シモーネ:パロンディの家の次男シモーネはボクサーの才能を認められて、どうやらプロデビューを果たす。だが惰弱で一人よがりなこの男は娼婦ナディア(アニー・ジラルド)に惚れ込み、練習はさぼるわ、酒は飲むわ、タバコは吸うわ、さらにはクリーニング屋で働く三男のところへ顔を出し、借金を無心してあげくにシャツを盗んで去っていく。ナディアと小旅行を楽しみ、戻ってくるとクリーニング屋へ盗んだシャツを返しにいって、代わりにブローチを盗んでくる。まことに人間の屑なのであった。ナディアは愛想を尽かして姿を消す。
ロッコ:パロンディの家の三男ロッコはどうやら病気のようなのだが、次兄シモーネと同じボクシングのジムに通っている。そのうちに兵役に取られ、間もなく期間を満了しようという頃に駐屯地の外でナディアと出会う。ナディアは姿を消したのではなく、別のところでお務めをしていたのであったが、聖人のような性格のロッコに惚れて、ミラノでの再会を約束する。一方、惰弱な性格が災いしてボクサーとしての前途が危うくなった次男シモーネは三男ロッコがナディアと交際していることを知り、悪友を動員して二人を捕え、ロッコの前でナディアを強姦し、さらにロッコを叩き伏せる。まことに人間の屑なのであった。更生を試みていたナディアはこれで絶望し、ロッコの前から去って娼婦に戻る。ロッコはシモーネの代わりにボクサーとなり、シモーネへの憎悪を対戦相手にぶつけて勝利を果たすが、憎しみの大きさに己れを激しく嫌悪する。
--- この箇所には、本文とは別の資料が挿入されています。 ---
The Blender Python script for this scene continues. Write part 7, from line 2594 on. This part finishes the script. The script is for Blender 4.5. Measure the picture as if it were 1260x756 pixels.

チーロ:パロンディの家の四男チーロは5人の中でだた一人、夜学に通って教育を受け、アルファ・ロメオに就職している。恋人もいて、相手の父親からもよい青年であるという評価を受けているが、その間に次男シモーネは堕落の坂道をごろごろと転がり落ちていて、ナディアを家に引き入れている。だが多額の借金をこしらえて告発を受け、警察に手配されることになる。シモーネは戻らない。ナディアは再び姿を消す。借金の問題で長男、三男、四男が集まるが、長男ヴィンチェンツォはクラウディア・カルディナーレとの結婚を果たし、すでに子供もローンもあるので一切協力はできないと早々と宣言し、そこでロッコが借金弁済のためにプロボクサーとなることを決意する。そしてチーロはシモーネの前に立ってミラノから立ち去るように要求し、そうしてほしければ金をよこせとシモーネは言う。まことに人間の屑なのであった。悪友からも事実上見捨てられたシモーネはナディアが商売を再開していると聞き、よりを戻すことを望んで現場におもむくがナディアの拒絶にあってナイフを抜くことになる。ナイフを握ったシモーネをナディアは両腕を広げて向かえ受け、刺されてから死にたくないと言ってのたうちまわる。死にたくなければさっさと逃げればよかったのである。一方、ロッコはチャンピオンになっていて、家には家族全員が集まって祝杯をあげている。そこへ血まみれになったシモーネが現われ、ナディアを殺したと告白する。自虐的なまでに己れを殺しているロッコは号泣した後でシモーネを救おうなどと口走り、まさに実行しようとする。教育を受けているチーロは破滅する時には一家まるごとというロッコの指向性に耐えられず、一人走ってシモーネを警察に告発する。
ルーカ:パロンディの家の五男ルーカはまだ十に満たない少年である。ルーカはアルファ・ロメオの工場で働くチーロを訪れ、シモーネが逮捕されたことを伝える。そのことでルーカはチーロを非難するが、ルーカはそれに答えてもはや帰るべき故郷が失われていることを説明する。
これで3時間。面白くないことはないけれど、3時間使っている割りには内容が乏しい。ちなみにシモーネがレナート・サルバトーリ、ロッコがアラン・ドロン。クラウディア・カルディナーレはまだ少女のようで、これがたいそう美しい。